**Stated problem:** State how many lines hold the string "empty". Give the number and nothing else.

++++++++++

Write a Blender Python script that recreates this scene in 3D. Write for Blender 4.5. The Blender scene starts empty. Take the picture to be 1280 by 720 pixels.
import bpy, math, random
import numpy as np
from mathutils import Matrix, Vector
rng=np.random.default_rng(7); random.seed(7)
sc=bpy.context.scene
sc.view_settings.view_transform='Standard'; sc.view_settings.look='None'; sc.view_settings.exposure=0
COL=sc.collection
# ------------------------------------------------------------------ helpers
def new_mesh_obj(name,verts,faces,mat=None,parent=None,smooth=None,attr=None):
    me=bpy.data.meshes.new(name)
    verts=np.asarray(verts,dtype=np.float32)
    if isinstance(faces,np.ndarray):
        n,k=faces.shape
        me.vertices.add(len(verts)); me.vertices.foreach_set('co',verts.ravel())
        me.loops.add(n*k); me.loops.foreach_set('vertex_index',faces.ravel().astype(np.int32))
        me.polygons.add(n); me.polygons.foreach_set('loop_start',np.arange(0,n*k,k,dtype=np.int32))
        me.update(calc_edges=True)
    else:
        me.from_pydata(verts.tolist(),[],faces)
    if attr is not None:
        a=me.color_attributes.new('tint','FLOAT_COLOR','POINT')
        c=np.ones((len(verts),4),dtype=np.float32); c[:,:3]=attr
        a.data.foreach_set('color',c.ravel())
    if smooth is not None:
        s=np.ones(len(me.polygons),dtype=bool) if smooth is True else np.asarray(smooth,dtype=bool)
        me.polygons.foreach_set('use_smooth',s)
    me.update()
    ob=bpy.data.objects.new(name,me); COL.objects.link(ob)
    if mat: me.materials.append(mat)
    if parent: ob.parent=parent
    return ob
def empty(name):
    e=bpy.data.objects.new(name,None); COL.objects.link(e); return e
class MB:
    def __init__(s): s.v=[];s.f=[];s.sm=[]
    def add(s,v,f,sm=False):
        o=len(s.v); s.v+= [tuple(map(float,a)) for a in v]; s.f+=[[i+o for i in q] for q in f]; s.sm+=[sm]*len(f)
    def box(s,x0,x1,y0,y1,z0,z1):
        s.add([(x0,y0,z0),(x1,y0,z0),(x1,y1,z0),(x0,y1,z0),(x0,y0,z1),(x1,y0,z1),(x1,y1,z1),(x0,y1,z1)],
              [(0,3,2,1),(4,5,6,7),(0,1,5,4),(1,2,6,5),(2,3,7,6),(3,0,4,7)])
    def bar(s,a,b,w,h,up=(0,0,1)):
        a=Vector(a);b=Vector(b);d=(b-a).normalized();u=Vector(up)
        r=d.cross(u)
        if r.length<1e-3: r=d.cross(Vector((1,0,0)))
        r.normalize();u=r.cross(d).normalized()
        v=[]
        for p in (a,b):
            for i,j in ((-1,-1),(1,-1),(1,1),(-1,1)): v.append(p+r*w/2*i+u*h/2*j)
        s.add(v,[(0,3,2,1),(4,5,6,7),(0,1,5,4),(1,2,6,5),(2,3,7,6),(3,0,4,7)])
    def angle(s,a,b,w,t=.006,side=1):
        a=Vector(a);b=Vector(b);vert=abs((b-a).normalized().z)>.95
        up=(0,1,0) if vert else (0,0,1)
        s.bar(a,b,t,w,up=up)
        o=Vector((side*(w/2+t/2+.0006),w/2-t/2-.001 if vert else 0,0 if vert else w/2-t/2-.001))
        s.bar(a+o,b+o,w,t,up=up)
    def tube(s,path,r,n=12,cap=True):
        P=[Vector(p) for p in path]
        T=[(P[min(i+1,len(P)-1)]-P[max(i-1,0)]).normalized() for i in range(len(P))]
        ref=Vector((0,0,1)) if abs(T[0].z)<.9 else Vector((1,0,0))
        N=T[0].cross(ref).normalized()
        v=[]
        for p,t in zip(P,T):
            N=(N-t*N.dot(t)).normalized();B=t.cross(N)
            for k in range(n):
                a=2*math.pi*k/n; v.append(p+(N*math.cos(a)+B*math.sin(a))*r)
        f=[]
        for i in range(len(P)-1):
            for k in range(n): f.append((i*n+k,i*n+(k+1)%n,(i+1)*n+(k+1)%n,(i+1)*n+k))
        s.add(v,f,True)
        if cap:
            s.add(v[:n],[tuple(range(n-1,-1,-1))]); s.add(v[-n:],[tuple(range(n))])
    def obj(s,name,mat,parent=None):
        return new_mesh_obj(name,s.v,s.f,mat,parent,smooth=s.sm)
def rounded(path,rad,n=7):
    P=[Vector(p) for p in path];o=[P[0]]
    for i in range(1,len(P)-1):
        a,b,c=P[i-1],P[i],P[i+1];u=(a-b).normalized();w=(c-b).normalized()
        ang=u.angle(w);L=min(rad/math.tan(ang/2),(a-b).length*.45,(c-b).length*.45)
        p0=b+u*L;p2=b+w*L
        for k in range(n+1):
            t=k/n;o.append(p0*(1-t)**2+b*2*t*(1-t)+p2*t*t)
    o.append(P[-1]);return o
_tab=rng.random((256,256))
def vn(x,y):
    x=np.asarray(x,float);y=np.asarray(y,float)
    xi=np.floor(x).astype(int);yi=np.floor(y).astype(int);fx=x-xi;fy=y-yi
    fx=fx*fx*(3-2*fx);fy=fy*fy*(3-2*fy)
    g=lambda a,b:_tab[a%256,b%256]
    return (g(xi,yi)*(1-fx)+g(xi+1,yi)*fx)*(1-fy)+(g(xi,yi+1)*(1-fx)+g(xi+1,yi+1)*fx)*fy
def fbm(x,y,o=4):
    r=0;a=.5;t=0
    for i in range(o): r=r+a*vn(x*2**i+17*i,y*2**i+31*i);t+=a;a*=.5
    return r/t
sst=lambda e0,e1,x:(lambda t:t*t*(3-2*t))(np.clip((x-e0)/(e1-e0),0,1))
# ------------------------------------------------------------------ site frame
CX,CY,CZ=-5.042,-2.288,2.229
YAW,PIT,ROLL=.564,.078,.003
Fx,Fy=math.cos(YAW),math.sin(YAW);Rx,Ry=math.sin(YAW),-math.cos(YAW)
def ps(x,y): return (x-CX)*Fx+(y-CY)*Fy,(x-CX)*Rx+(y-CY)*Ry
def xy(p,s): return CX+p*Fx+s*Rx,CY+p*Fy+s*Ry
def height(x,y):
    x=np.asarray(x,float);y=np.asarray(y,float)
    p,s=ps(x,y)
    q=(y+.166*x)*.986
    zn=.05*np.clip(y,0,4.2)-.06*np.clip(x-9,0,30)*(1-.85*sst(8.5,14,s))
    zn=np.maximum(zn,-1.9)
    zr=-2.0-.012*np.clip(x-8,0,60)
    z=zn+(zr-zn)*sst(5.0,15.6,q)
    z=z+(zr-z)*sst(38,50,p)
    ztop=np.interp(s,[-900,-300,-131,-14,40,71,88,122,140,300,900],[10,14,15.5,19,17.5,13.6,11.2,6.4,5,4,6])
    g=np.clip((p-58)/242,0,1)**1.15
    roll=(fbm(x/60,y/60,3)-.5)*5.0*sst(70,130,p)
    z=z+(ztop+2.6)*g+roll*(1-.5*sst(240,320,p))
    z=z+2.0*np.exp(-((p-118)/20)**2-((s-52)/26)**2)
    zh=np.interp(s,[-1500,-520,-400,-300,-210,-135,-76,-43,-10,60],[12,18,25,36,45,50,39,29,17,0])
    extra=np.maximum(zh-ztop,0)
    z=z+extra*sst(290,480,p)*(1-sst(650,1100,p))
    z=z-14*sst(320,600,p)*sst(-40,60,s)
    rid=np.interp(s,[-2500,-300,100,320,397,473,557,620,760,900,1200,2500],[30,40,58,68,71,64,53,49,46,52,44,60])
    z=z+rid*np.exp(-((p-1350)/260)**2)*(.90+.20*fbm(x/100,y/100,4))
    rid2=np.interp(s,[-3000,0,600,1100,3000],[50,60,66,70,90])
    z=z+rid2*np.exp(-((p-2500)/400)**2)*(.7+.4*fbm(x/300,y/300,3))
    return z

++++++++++

**Reply:** 2